Technology and the new tongues of freedom
Digital platforms are emerging as modern tools for linguistic independence. From YouTube tutorials in tribal languages to Santali Wikipedia pages, speakers are reclaiming space online.
The introduction of Unicode scripts and regional language keyboards has allowed communities to document literature and folk songs more widely. “For the first time, smaller languages can bypass traditional publishing barriers,” said Dr Raghavan. “Digital literacy is now a form of linguistic freedom.”
Examples include Santali gaining script support on Google Input Tools and Kumaoni and Garhwali creators running social media poetry circles to encourage youth participation.
Freedom to translate, not just speak
The right to language also extends to the right to translate, allowing ideas to move across linguistic boundaries. In recent years, Indian publishing has seen a surge in translations from Tamil, Malayalam, Assamese and Marathi into English.
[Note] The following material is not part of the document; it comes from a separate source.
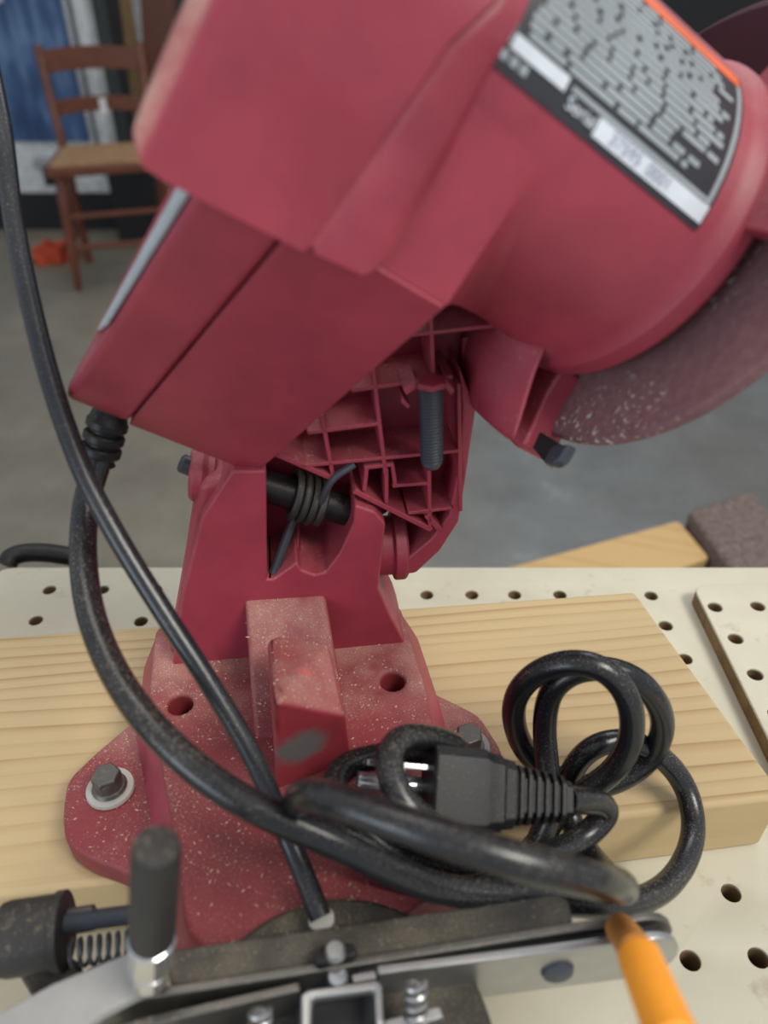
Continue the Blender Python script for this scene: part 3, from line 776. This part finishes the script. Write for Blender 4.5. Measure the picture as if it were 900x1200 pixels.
# handle with chrome stud on a lever
g1 = atd(183, 990, .137)
g0 = atd(178, 1098, .155)
gr = obj('clamp_grip', lathe(frame_to(g0, g1), [(.0041, 0), (.0046, .0006), (.0045, (g1 - g0).length - .0018), (.0041, (g1 - g0).length - .0003), (.0030, (g1 - g0).length)], 32), M['grip'], vise)
sdir = (g1 - g0).normalized()
obj('stud', lathe(frame_to(g0 - sdir * .010, g0), [(.0042, 0), (.0048, .0006), (.0048, .0096), (.0042, .010)], 24), M['chrome'], gr)
obj('stud', lathe(frame_to(g0 - sdir * .0175, g0 - sdir * .010), [(.0026, 0), (.0039, .0008), (.0039, .005), (.0026, .0058), (.0026, .0075)], 24), M['chrome'], gr)
zl = .0785
obj('clamp_lever', down([(-40, 1215), (0, 1186), (62, 1152), (150, 1116), (176, 1114), (192, 1132), (190, 1152), (120, 1188), (60, 1232), (-20, 1240)], zl, .003), plastic('satin_plate', (.34, .335, .32), .45), gr, .0006)
# adjusting knob with rods and a spring at the left
zk = .062
k0 = onz(-2, 1102, zk); k1 = onz(80, 1090, zk); kd = (k1 - k0).normalized(); kL = (k1 - k0).length
kn = obj('adjusting_knob', lathe(frame_to(k0, k1), [(.006, 0), (.0084, .0012), (.0088, .003), (.0088, kL - .003), (.0094, kL - .0026), (.0094, kL - .0006), (.008, kL)], 40), M['grip'], vise)
obj('threaded_rod', threaded(k1 + MZ * .0035, onz(185, 1068, zk + .0035), .0025, .0009, 0, 18), M['dark_steel'], kn)
obj('rod_sleeve', rod(onz(80, 1080, zk + .002), onz(110, 1075, zk + .002), .0031), M['zinc'], kn)
obj('knob_spring', helix(onz(82, 1118, zk - .002), onz(170, 1104, zk - .002), .0031, .00055, 8, 6, 16), M['dark_steel'], kn)
obj('knob_bracket', down([(22, 1142), (30, 1128), (84, 1120), (95, 1130), (90, 1158), (40, 1172)], .056, .012), M['iron'], vise, .001)
obj('knob_bracket', down([(92, 1150), (100, 1134), (125, 1124), (148, 1130), (150, 1160), (110, 1170)], .052, .01), M['black'], vise, .001)
# post under the vise down to the bench
obj('vise_foot', lathe(Matrix.Translation((tc.x, tc.y, .0005)), [(.022, 0), (.022, .0455)], 40), M['iron'], vise)

# ================================================================== power cord and plug
pc_ = thing('power_cord', tuple(atd(640, 960, .245)), 'black power cord looped in a loose coil with a plug, beside the red base', 'cord')
path = [(122, 516, .2205), (114, 545, .2205), (101, 590, .219), (97, 650, .213), (105, 715, .204), (127, 775, .195), (162, 832, .186), (212, 886, .180), (270, 930, .177), (330, 961, .176), (395, 988, .178),
        (455, 1018, .182), (520, 1043, .188), (600, 1050, .194), (680, 1058, .202), (735, 1060, .210), (785, 1036, .226), (812, 985, .243), (807, 932, .252), (782, 893, .252), (742, 869, .248), (702, 872, .245), (674, 896, .247),
        (664, 932, .250), (674, 975, .246), (700, 1012, .232), (722, 1036, .212), (731, 1042, .188), (724, 1037, .167), (700, 1032, .153), (640, 1018, .147), (570, 998, .146), (500, 975, .148), (430, 951, .153), (382, 935, .159),
        (355, 933, .168), (350, 945, .182), (374, 966, .196), (412, 992, .203), (465, 1026, .206), (530, 1044, .206), (590, 1032, .211), (628, 995, .222), (643, 945, .236), (641, 895, .240), (638, 850, .239), (646, 810, .235),
        (676, 786, .231), (720, 785, .230), (757, 805, .233), (777, 842, .240), (767, 882, .249), (735, 910, .252), (697, 922, .253), (655, 912, .255), (620, 886, .251), (603, 850, .244), (605, 815, .236), (630, 788, .229),
        (670, 776, .223), (710, 786, .221), (737, 820, .223), (740, 865, .228), (720, 902, .233), (688, 926, .238), (655, 952, .243), (630, 988, .238), (590, 1022, .226), (530, 1026, .214), (470, 1004, .206), (422, 970, .206),
        (392, 932, .211), (402, 900, .218), (440, 887, .222), (500, 880, .222), (535, 876, .219), (505, 866, .210), (472, 866, .202), (456, 888, .196), (466, 930, .191), (498, 964, .190), (550, 996, .196), (615, 1008, .207),
        (675, 988, .221), (710, 955, .224), (702, 941, .221), (682, 938, .215), (664, 937, .211)]
cp = smooth_path([atd(*c) for c in path], 7)
obj('cord', tube(cp, .00375, 16, relax=6), M['rubber'], pc_)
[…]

“Translation is the bridge between visibility and survival,” said Manisha Varrier, literary translator. “When regional stories are translated, they don’t just reach new readers; they assert the legitimacy of the language itself.”
This trend has helped regional literature gain national and international recognition, reinforcing the idea that linguistic diversity is cultural wealth, not fragmentation.
Global lessons in linguistic freedom
Around the world, language has played a central role in post-colonial and cultural liberation movements.
• In Wales, bilingual education and Welsh-language media helped reverse decades of decline.
• In New Zealand, Māori immersion schools known as Kohanga Reo led to a generation of fluent speakers.
• In South Africa, recognising 11 official languages became part of rebuilding equality after apartheid.
Each example reflects the same principle: that freedom includes the ability to express reality in one’s own words.
The road ahead
On this World Freedom Day, the focus on linguistic rights adds a vital layer to the global conversation on liberty. True freedom is not limited to borders or constitutions; it begins in the vocabulary through which people name their world.
As Dr Meera Raghavan observed, “When a language dies, a way of seeing the world dies with it. Protecting it is not nostalgia, it’s the protection of freedom itself.”
India’s challenge, then, lies not only in preserving democracy but in preserving the words through which democracy speaks.